Напрасные надежды! Зимний день короток. В Воскресенск я приехал уже затемно. Увидел обступившие станцию большие дома современного города. Прочел лекцию в роскошном Дворце культуры. На мои расспросы об Иване культработник мог ответить только, что в списке знатных граждан такого нет, но есть и другие Тютневы. А я и без того знал, что их — половина Лопатина. Тут же выяснилось, что транспорта никакого нет, а сходить в Лопатино и обратно до поезда я не успею. Так и пошел снова на платформу, которая за эти двадцать лет изменилась здесь, пожалуй, меньше всего.

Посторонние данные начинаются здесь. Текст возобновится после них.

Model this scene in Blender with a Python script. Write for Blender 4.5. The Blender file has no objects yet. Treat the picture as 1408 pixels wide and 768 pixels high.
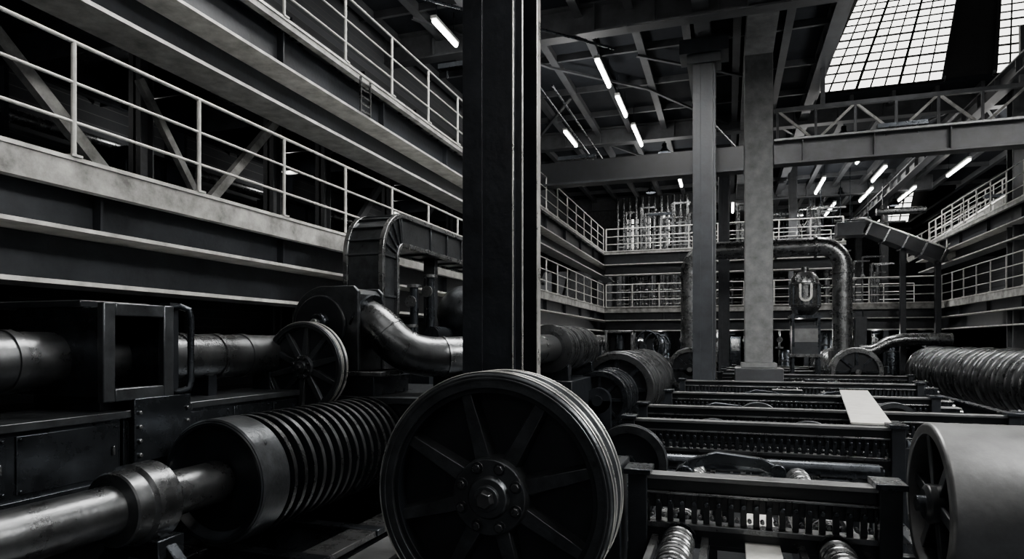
import bpy, math, random
from mathutils import Vector, Matrix
random.seed(7)
pi=math.pi
# ---------------------------------------------------------------- materials
MATS={}
def mat(name, col, rough=.45, metal=.5, var=.35, scale=6., bump=.15, emit=None, es=0, spec=.5):
    m=bpy.data.materials.new(name); m.use_nodes=True
    nt=m.node_tree; N=nt.nodes; L=nt.links; b=N['Principled BSDF']
    if emit:
        b.inputs['Base Color'].default_value=(.1,.1,.1,1)
        b.inputs['Emission Color'].default_value=(*emit,1); b.inputs['Emission Strength'].default_value=es
        MATS[name]=m; return m
    tc=N.new('ShaderNodeTexCoord')
    n=N.new('ShaderNodeTexNoise'); n.inputs['Scale'].default_value=scale; n.inputs['Detail'].default_value=8; n.inputs['Roughness'].default_value=.65
    L.new(tc.outputs['Object'],n.inputs['Vector'])
    r=N.new('ShaderNodeValToRGB'); r.color_ramp.elements[0].position=.3; r.color_ramp.elements[1].position=.72
    r.color_ramp.elements[0].color=(*[c*(1-var) for c in col],1); r.color_ramp.elements[1].color=(*[min(1,c*(1+var)) for c in col],1)
    L.new(n.outputs['Fac'],r.inputs['Fac']); L.new(r.outputs['Color'],b.inputs['Base Color'])
    n2=N.new('ShaderNodeTexNoise'); n2.inputs['Scale'].default_value=scale*7; n2.inputs['Detail'].default_value=6
    L.new(tc.outputs['Object'],n2.inputs['Vector'])
    mr=N.new('ShaderNodeMapRange'); mr.inputs['To Min'].default_value=max(.05,rough-.12); mr.inputs['To Max'].default_value=min(1,rough+.16)
    L.new(n.outputs['Fac'],mr.inputs['Value']); L.new(mr.outputs['Result'],b.inputs['Roughness'])
    bp=N.new('ShaderNodeBump'); bp.inputs['Strength'].default_value=bump; bp.inputs['Distance'].default_value=.01
    L.new(n2.outputs['Fac'],bp.inputs['Height']); L.new(bp.outputs['Normal'],b.inputs['Normal'])
    b.inputs['Metallic'].default_value=metal; b.inputs['Specular IOR Level'].default_value=spec
    MATS[name]=m; return m
mat('iron_black',(.007,.0085,.011),.34,.3,.4,5,spec=.45)
mat('wheel_iron',(.062,.067,.073),.30,.88,.4,6,.2)
mat('steel_dark',(.040,.045,.052),.26,.92,.4,4)
mat('steel_mid',(.18,.185,.19),.26,.95,.4,5)
mat('steel_bright',(.58,.58,.56),.28,.85,.3,6)
mat('pipe_steel',(.105,.109,.114),.27,.96,.4,3.5,.2)
mat('satin_steel',(.14,.143,.147),.40,.88,.35,3,.15)
mat('rail_paint',(.50,.50,.48),.42,.2,.25,9)
mat('edge_paint',(.27,.27,.26),.6,.15,.7,3.5,.4)
mat('flange_paint',(.50,.50,.48),.42,.3,.5,4,.3)
mat('girder_paint',(.021,.024,.029),.40,.35,.5,2.5,.3)
mat('roof_steel',(.060,.063,.068),.5,.2,.4,2.5,.3)
mat('column_paint',(.013,.015,.019),.34,.35,.5,2.0,.4,spec=.35)
mat('concrete_col',(.085,.089,.092),.8,.0,.45,3,.5)
mat('roof_dark',(.014,.016,.020),.85,.0,.4,3,.3,spec=.2)
mat('floor_conc',(.016,.018,.022),.5,.0,.5,2,.4)
mat('plate_pale',(.45,.45,.43),.45,.4,.3,4,.2)
mat('mullion',(.012,.012,.012),.9,.0,spec=0)
mat('skyglass',None,emit=(1,.985,.93),es=4.6)
mat('skyglass_roof',None,emit=(1,.98,.94),es=2.5)  # added glow for the unseen overhead rooflights
mat('skyglass_side',None,emit=(1,.98,.94),es=58)  # added glow out of view, lights the left gallery from the right
mat('skyglass_mid',None,emit=(1,.98,.94),es=44)  # added glow out of view, lights the middle machinery from above
mat('skyglass_back',None,emit=(1,.98,.94),es=1.7)  # added glow behind the camera, fills the wheel faces
mat('lamp_tube',None,emit=(1,.98,.94),es=26)
mat('window_glow',None,emit=(1,.98,.93),es=2.6)
def brick():
    m=mat('brick_dark',(.03,.032,.034),.85,0,.4,3,.3); nt=m.node_tree; b=nt.nodes['Principled BSDF']
    tc=nt.nodes.new('ShaderNodeTexCoord'); mp=nt.nodes.new('ShaderNodeMapping'); mp.inputs['Rotation'].default_value=(pi/2,0,pi/2)
    t=nt.nodes.new('ShaderNodeTexBrick'); t.inputs['Scale'].default_value=3
    t.inputs['Color1'].default_value=(.06,.064,.07,1); t.inputs['Color2'].default_value=(.025,.027,.03,1); t.inputs['Mortar'].default_value=(.09,.09,.09,1)
    nt.links.new(tc.outputs['Object'],mp.inputs[0]); nt.links.new(mp.outputs[0],t.inputs[0]); nt.links.new(t.outputs['Color'],b.inputs['Base Color'])
brick()
# ---------------------------------------------------------------- builder
class B:
    def __init__(s,name,bevel=0): s.name=name; s.v=[]; s.f=[]; s.m=[]; s.ml=[]; s.bevel=bevel
    def mi(s,m):
        if m not in s.ml: s.ml.append(m)
        return s.ml.index(m)
    def add(s,vs,fs,m):
        o=len(s.v); s.v+= [tuple(v) for v in vs]; k=s.mi(m)
        for f in fs: s.f.append([i+o for i in f]); s.m.append(k)
    def bx(s,x0,x1,y0,y1,z0,z1,m):
        if x0>x1:x0,x1=x1,x0
        if y0>y1:y0,y1=y1,y0
        if z0>z1:z0,z1=z1,z0
        vs=[(x,y,z) for z in(z0,z1) for y in(y0,y1) for x in(x0,x1)]
        s.add(vs,[(0,2,3,1),(4,5,7,6),(0,1,5,4),(2,6,7,3),(0,4,6,2),(1,3,7,5)],m)
    def bar(s,p0,p1,w,h,m,up=(0,0,1)):
        p0=Vector(p0);p1=Vector(p1);d=(p1-p0).normalized();u=Vector(up)
        if abs(d.dot(u))>.98:u=Vector((0,1,0))
        a=d.cross(u).normalized();b=a.cross(d).normalized()
        vs=[]
        for p in(p0,p1):
            for i,j in((-1,-1),(1,-1),(1,1),(-1,1)): vs.append(p+a*w/2*i+b*h/2*j)
        s.add(vs,[(3,2,1,0),(4,5,6,7),(0,1,5,4),(1,2,6,5),(2,3,7,6),(3,0,4,7)],m)
    def quad(s,a,b,c,d,m): s.add([a,b,c,d],[(0,1,2,3)],m)
    def lathe(s,o,ax,prof,m,seg=48,closed=False,phase=0):
        o=Vector(o);d=Vector(ax).normalized()
        t=Vector((0,0,1)) if abs(d.z)<.9 else Vector((1,0,0))
        a=d.cross(t).normalized();b=d.cross(a).normalized()
        vs=[];n=len(prof)
        for h,r in prof:
            for i in range(seg):
                th=2*pi*i/seg+phase; vs.append(o+d*h+(a*math.cos(th)+b*math.sin(th))*r)
        fs=[]
        rng=range(n) if closed else range(n-1)
        for k in rng:
            k2=(k+1)%n
            for i in range(seg):
                j=(i+1)%seg; fs.append((k*seg+i,k2*seg+i,k2*seg+j,k*seg+j))
        if not closed:
            fs.append(tuple(range(seg))); fs.append(tuple(reversed(range((n-1)*seg,n*seg))))
        s.add(vs,fs,m)
    def cyl(s,p0,p1,r,m,seg=24,r2=None,phase=0):
        p0=Vector(p0);p1=Vector(p1);L=(p1-p0).length
        s.lathe(p0,p1-p0,[(0,r),(L,r if r2 is None else r2)],m,seg,phase=phase)
    def sweep(s,pts,sec,m,lat=None,closed_sec=True):
        pts=[Vector(p) for p in pts];n=len(pts);vs=[];k=len(sec)
        T=[]
        for i in range(n):
            a=pts[max(0,i-1)];b=pts[min(n-1,i+1)];T.append((b-a).normalized())
        if lat is None:
            t=Vector((0,0,1)) if abs(T[0].z)<.9 else Vector((1,0,0))
            A=T[0].cross(t).normalized()
        for i in range(n):
            if lat is not None: a=Vector(lat)
            else:
                A=(A-T[i]*A.dot(T[i])).normalized(); a=A
            b=T[i].cross(a).normalized()
            for x,y in sec: vs.append(pts[i]+a*x+b*y)
        fs=[]
        for i in range(n-1):
            for j in range(k):
                j2=(j+1)%k; fs.append((i*k+j,i*k+j2,(i+1)*k+j2,(i+1)*k+j))
        fs.append(tuple(reversed(range(k)))); fs.append(tuple(range((n-1)*k,n*k)))
        s.add(vs,fs,m)
    def tube(s,pts,r,m,seg=12): s.sweep(pts,[(r*math.cos(2*pi*i/seg),r*math.sin(2*pi*i/seg)) for i in range(seg)],m)
    def done(s,recenter=True):
        V=[Vector(v) for v in s.v]
        lo=Vector((min(v.x for v in V),min(v.y for v in V),min(v.z for v in V)));hi=Vector((max(v.x for v in V),max(v.y for v in V),max(v.z for v in V)))
        c=Vector(((lo.x+hi.x)/2,(lo.y+hi.y)/2,lo.z))
        me=bpy.data.meshes.new(s.name+'_mesh'); me.from_pydata([tuple(v-c) for v in V],[],s.f)
        for m in s.ml: me.materials.append(MATS[m])
        me.polygons.foreach_set('material_index',s.m); me.update()
        import bmesh
        bm=bmesh.new(); bm.from_mesh(me); bmesh.ops.recalc_face_normals(bm,faces=bm.faces); bm.to_mesh(me); bm.free()
        me.shade_smooth(); me.set_sharp_from_angle(angle=math.radians(32))
        ob=bpy.data.objects.new(s.name,me); ob.location=c; bpy.context.collection.objects.link(ob)
        if s.bevel:
            md=ob.modifiers.new('bevel','BEVEL'); md.width=s.bevel; md.segments=2; md.limit_method='ANGLE'; md.angle_limit=math.radians(40); md.harden_normals=False
        return ob
def arc(c,r,a0,a1,n,plane):
    out=[]
    for i in range(n+1):
        t=math.radians(a0+(a1-a0)*i/n); x=r*math.cos(t); y=r*math.sin(t)
        c_=Vector(c)
        out.append(c_+{'yz':Vector((0,x,y)),'xz':Vector((x,0,y)),'xy':Vector((x,y,0))}[plane])
    return out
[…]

Станция Воскресенск Московско-Казанской железной дороги.
На этом самом высоком перегоне мы с Мироном Крайчиком и Андреем Хижняковым тогда, в 1933 году, наивно ожидали, что нас кто-нибудь встретит. Никого, конечно, не дождались, кое-как расспросили о дороге и, взвалив на себя пожитки, тронулись в путь.
Скоро устали и зашли в чайную отдохнуть и перекусить. Это была большая старая изба, стоявшая одиноко между станцией и селом Лопатином на перекрестке дорог, как и полагалось порядочному кабаку. Должно быть, не без расчета поставил ее когда-то хозяин: кто из соседних деревень идет на станцию, обязательно завернет, приезжий со станции — тоже. Крепкое, мрачное строение навевало мысли о разбойниках, державших в страхе край, и о стакнувшемся с ними кабатчике — совсем как у Шишкова в «Угрюм-реке»[68]. Внутри была большая закоптелая комната с печью, запечным чуланом и стойкой — наверное, еще от старого хозяина. И хоть теперь это было нарпитовское заведение, даже с меню, дух кабака отнюдь не исчез, тем более что в меню значились только соленые грибы, да селедка, да черный хлеб. Вышли мы оттуда отнюдь не повеселев и поплелись дальше. Вскоре встречная женщина объяснила нам дорогу, предупредив, чтобы мы поторопились дойти до рудника засветло.
— Раньше-то у нас было спокойно, а теперь такие стали случаться случаи!
Можно легко представить, что это напутствие не изгладило предыдущих мрачных впечатлений, настроения нашего не улучшило.
— Какое безобразие! — возмущался Мирон. — Едут к ним практиканты, так даже подводы не выслали. А считается передовой рудник. Нет, Мишка! Если ты из-за них растянешь руку — честное слово, завтра же пойду в их партком!